How will this affect stability in the region?

There is no way to know for sure. However, there are some predictions that seem more likely than others. If ElBaradei succeeds Mubarak in Egypt then it is likely that the Egyptian government will open up quite a bit. Will they still maintain treaties with Israel and the US? It is incredibly doubtful that such things would be thrown out overnight. Might there be some new negotiations? Sure. But that isn’t necessarily a negative thing. Rather it could have a positive impact on all aspects of the region.

So let’s say Egypt drives out Mubarak. Could that push things over the edge in Yemen, Jordan or Syria?  This is quite likely. Right now protestors in Sana’a, Amman and Damascus seem to be waiting and watching in anticipation. If Egyptians can oust Mubarak, there is no dictator off limits.

In what would be the least violent scenario, we will see governments’ offering to open up and expand before any active revolt begins. This would be the smoothest course to take and perhaps, if they see Egypt falling, governments will be less likely to fight it out to the death with their own angry public. But as one example the government preemptive appeasement of Kuwait recently announced it would be giving an extra 3,500 to each family every month for the next year and a half. How’s that for a stimulus plan?

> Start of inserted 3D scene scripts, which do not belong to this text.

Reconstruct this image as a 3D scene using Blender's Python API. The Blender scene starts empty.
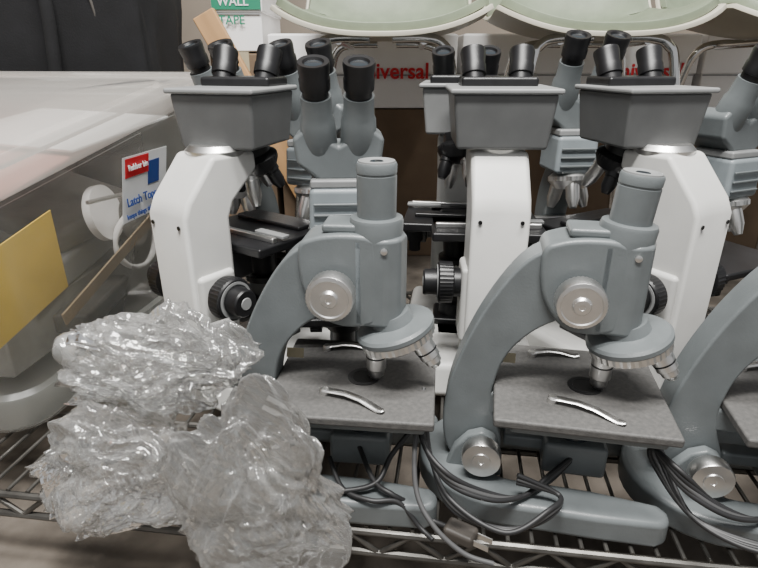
import bpy, bmesh, math, random
from mathutils import Vector, Matrix, noise, Quaternion
random.seed(4)
S=bpy.context.scene
R=math.radians

# ---------------------------------------------------------------- materials
def mat(name,col,rough=.5,metal=0,var=0,vscale=30,bump=0,bscale=200,coat=0,stretch=None,col2=None):
    m=bpy.data.materials.new(name); m.use_nodes=True
    nt=m.node_tree; b=nt.nodes['Principled BSDF']
    b.inputs['Base Color'].default_value=(*col,1); b.inputs['Roughness'].default_value=rough
    b.inputs['Metallic'].default_value=metal
    if coat: b.inputs['Coat Weight'].default_value=coat
    tc=nt.nodes.new('ShaderNodeTexCoord')
    mp=nt.nodes.new('ShaderNodeMapping'); nt.links.new(tc.outputs['Object'],mp.inputs[0])
    if stretch: mp.inputs['Scale'].default_value=stretch
    if var or col2:
        n=nt.nodes.new('ShaderNodeTexNoise'); n.inputs['Scale'].default_value=vscale; n.inputs['Detail'].default_value=6
        nt.links.new(mp.outputs[0],n.inputs['Vector'])
        r=nt.nodes.new('ShaderNodeValToRGB')
        a=[c*(1-var) for c in col]; c2=[min(1,c*(1+var)) for c in col] if not col2 else col2
        r.color_ramp.elements[0].position=.35; r.color_ramp.elements[1].position=.68
        r.color_ramp.elements[0].color=(*a,1); r.color_ramp.elements[1].color=(*c2,1)
        nt.links.new(n.outputs[0],r.inputs[0]); nt.links.new(r.outputs[0],b.inputs['Base Color'])
    if bump:
        n=nt.nodes.new('ShaderNodeTexNoise'); n.inputs['Scale'].default_value=bscale; n.inputs['Detail'].default_value=4
        nt.links.new(mp.outputs[0],n.inputs['Vector'])
        bp=nt.nodes.new('ShaderNodeBump'); bp.inputs['Strength'].default_value=bump; bp.inputs['Distance'].default_value=.002
        nt.links.new(n.outputs[0],bp.inputs['Height']); nt.links.new(bp.outputs[0],b.inputs['Normal'])
    return m
M={}
M['enamel']=mat('grey_enamel',(.135,.150,.154),.40,0,.12,25,.08,500,.05)
M['enamel2']=mat('grey_enamel_light',(.22,.25,.265),.42,0,.08,25,.05,500,.05)
M['white']=mat('white_enamel',(.64,.635,.61),.40,0,.05,20,.04,400)
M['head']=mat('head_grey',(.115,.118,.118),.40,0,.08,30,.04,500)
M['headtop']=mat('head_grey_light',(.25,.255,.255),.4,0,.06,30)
M['rubber']=mat('black_rubber',(.006,.006,.007),.40,0,.2,60)
M['black']=mat('black_anodised',(.009,.009,.010),.38,0,.3,40,.05,300)
M['steel']=mat('machined_steel',(.82,.81,.79),.32,1,.06,60)
M['chrome']=mat('chrome',(.75,.75,.74),.14,1)
M['stage']=mat('dusty_stage',(.085,.083,.080),.6,0,.08,220,.2,700,0,None,(.112,.108,.103))
M['hole']=mat('hole_shade',(.003,.003,.003),.6)
M['glass']=mat('lens_glass',(.02,.025,.03),.05,0)
M['cord']=mat('dark_cord',(.018,.018,.019),.5)
M['cordl']=mat('grey_cord',(.065,.065,.066),.5)
M['plug']=mat('plug_plastic',(.06,.052,.045),.5)
M['wire']=mat('shelf_wire',(.13,.125,.115),.38,.75,.25,40)
M['concrete']=mat('concrete',(.08,.066,.052),.85,0,.3,9,.5,60,0,None,(.20,.17,.14))
M['wall']=mat('wall_paint',(.24,.20,.16),.8,0,.15,3)
M['card']=mat('cardboard',(.16,.11,.07),.8,0,.12,12,.1,200)
M['carton']=mat('carton_white',(.88,.87,.86),.55,0,.03,10)
M['red']=mat('red_ink',(.65,.012,.022),.5)
M['blue']=mat('blue_ink',(.02,.06,.25),.5)
M['green']=mat('green_ink',(.01,.20,.11),.5)
M['wood']=mat('pine_wood',(.50,.29,.13),.6,0,.2,20,.1,100,0,(1,1,.1))
M['fabric']=mat('black_fabric',(.004,.004,.005),.95,0,.3,20,.4,300)
M['shell']=mat('cream_shell',(.54,.51,.42),.4,0,.05,10)
M['pad']=mat('sage_vinyl',(.19,.225,.155),.45,0,.08,30,.15,500)
M['yellow']=mat('yellow_paper',(.95,.68,.09),.7,0,.05,30)
M['paper']=mat('white_paper',(.75,.76,.76),.7,0,.05,30)
M['ruler']=mat('ruler_wood',(.42,.32,.20),.6,0,.1,30)
M['tag']=mat('tan_tag',(.38,.33,.22),.6)
M['pinkp']=mat('pink_folder',(.50,.22,.18),.6,0,.05,30)
M['dark']=mat('dark_tools',(.05,.045,.04),.6,0,.3,20)
M['mid']=mat('grey_tools',(.16,.155,.14),.6,0,.3,20)

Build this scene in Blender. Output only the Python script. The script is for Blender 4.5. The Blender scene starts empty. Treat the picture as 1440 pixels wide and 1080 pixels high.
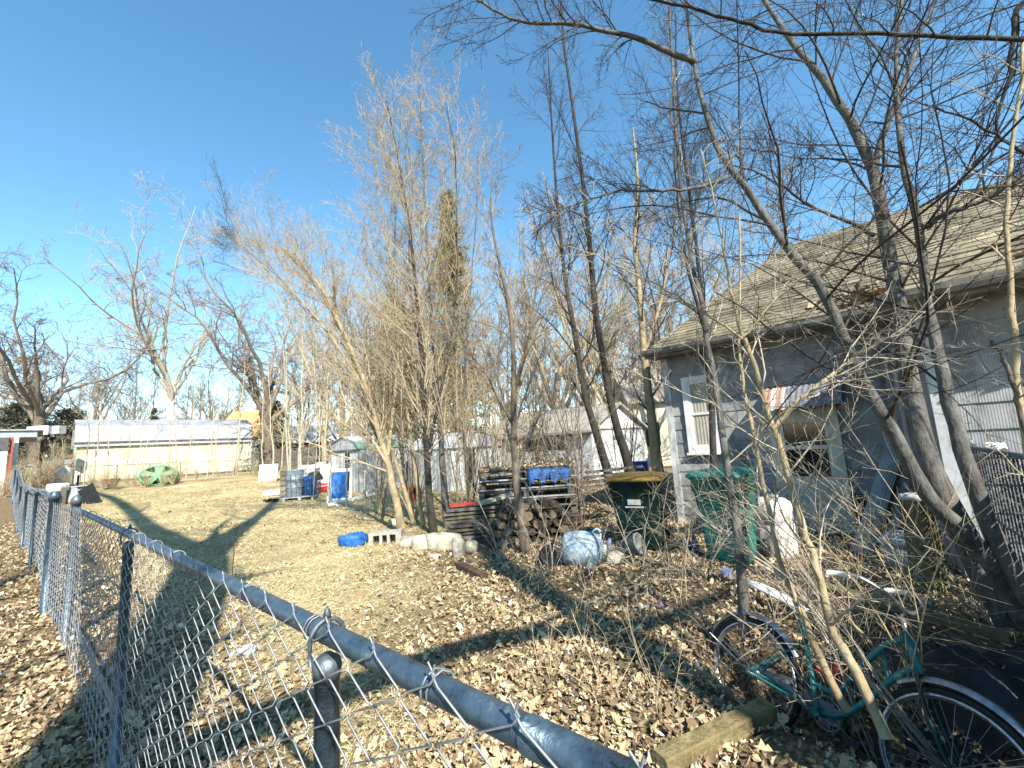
import bpy, math, random
import numpy as np
from mathutils import Vector, Matrix
S = bpy.context.scene
COL = S.collection
rng = np.random.default_rng(7)
random.seed(7)

# ------------------------------------------------------------------ camera
F = 600.0; PITCH = math.radians(8.06); ROLL = math.radians(3.45); CZ = 1.5
fw = np.array([0, math.cos(PITCH), math.sin(PITCH)])
_R0 = np.array([1.0, 0, 0]); _U0 = np.cross(_R0, fw)
RV = _R0*math.cos(ROLL) - _U0*math.sin(ROLL)
UV = _U0*math.cos(ROLL) + _R0*math.sin(ROLL)
CAM = np.array([0, 0, CZ])
cd = bpy.data.cameras.new("camera"); cam = bpy.data.objects.new("camera", cd); COL.objects.link(cam)
cd.sensor_width = 36; cd.lens = 36*F/1440; cd.clip_start = 0.02; cd.clip_end = 2000
cam.matrix_world = Matrix(((RV[0], UV[0], -fw[0], 0), (RV[1], UV[1], -fw[1], 0), (RV[2], UV[2], -fw[2], CZ), (0, 0, 0, 1)))
S.camera = cam

# ------------------------------------------------------------------ sky, sun, exposure
SUNH = np.array([0.37, -0.93]); SUNH /= np.linalg.norm(SUNH); EL = math.radians(40)
SUN = np.array([SUNH[0]*math.cos(EL), SUNH[1]*math.cos(EL), math.sin(EL)])
w = bpy.data.worlds.new("World"); S.world = w; w.use_nodes = True
nt = w.node_tree; bg = nt.nodes["Background"]
sky = nt.nodes.new("ShaderNodeTexSky"); sky.sky_type = 'NISHITA'; sky.sun_disc = False
sky.sun_elevation = EL; sky.sun_rotation = math.atan2(SUNH[0], SUNH[1])
sky.air_density = 1.0; sky.dust_density = 0.05; sky.ozone_density = 2.0; sky.altitude = 200
hs = nt.nodes.new("ShaderNodeHueSaturation"); hs.inputs["Saturation"].default_value = 1.16; hs.inputs["Hue"].default_value = 0.486
nt.links.new(sky.outputs[0], hs.inputs["Color"]); nt.links.new(hs.outputs[0], bg.inputs[0]); bg.inputs[1].default_value = 0.138
sl = bpy.data.lights.new("sun", 'SUN'); sl.energy = 5.0; sl.angle = math.radians(0.5); sl.color = (1.0, 0.945, 0.86)
so = bpy.data.objects.new("sun", sl); COL.objects.link(so)
so.rotation_euler = Vector(-SUN).to_track_quat('-Z', 'Y').to_euler(); so.location = (3, -6, 12)
S.view_settings.view_transform = 'Standard'; S.view_settings.look = 'None'
S.view_settings.exposure = 1.12; S.view_settings.gamma = 1.0
S.cycles.max_bounces = 4; S.cycles.diffuse_bounces = 1; S.cycles.glossy_bounces = 2
S.cycles.transparent_max_bounces = 8

# ------------------------------------------------------------------ ground shape and pixel helpers
def sst(a, b, v):
    t = np.clip((np.asarray(v, float)-a)/(b-a), 0, 1); return t*t*(3-2*t)
AX = np.array([-0.745, 0.667, 0.0]); NX = np.array([0.667, 0.745, 0.0])   # the lot's two directions: along the fence, and away from it
AX /= np.linalg.norm(AX); NX /= np.linalg.norm(NX)
def ground_z(x, y):
    x = np.asarray(x, float); y = np.asarray(y, float)
    d = np.hypot(x, y); q = NX[0]*x+NX[1]*y
    rise = 0.65*sst(15, 28, d)*sst(6, -4, x)
    dip = -0.16*sst(4.2, 7.2, q)*sst(0.5, 2.5, x)*(1-sst(14, 20, d))
    bx, by, ex, ey = 1.92, 2.0, 1.45, 3.1
    t = np.clip(((x-bx)*(ex-bx)+(y-by)*(ey-by))/((ex-bx)**2+(ey-by)**2), 0, 1)
    pit = -0.38*(1-sst(0.10, 0.46, np.hypot(x-bx-t*(ex-bx), y-by-t*(ey-by))))
    hump = 0.03*np.sin(x*0.9+1.3)*np.cos(y*0.7)+0.02*np.sin(x*2.3+y*1.9)
    return rise+dip+pit+hump*sst(2, 5, d)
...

Seeds of change have now been sown throughout the region and if we’re lucky, we’re witnessing a new birth in Democracy, accountability and human rights. This could benefit not only the Middle East, but in the long run, it would help the world at large. Such things will take time and we must have patience and let these countries evolve. But if Tunisia and Egypt has shown us anything, it’s that the hopes, dreams and demands of the people can no longer be ignored.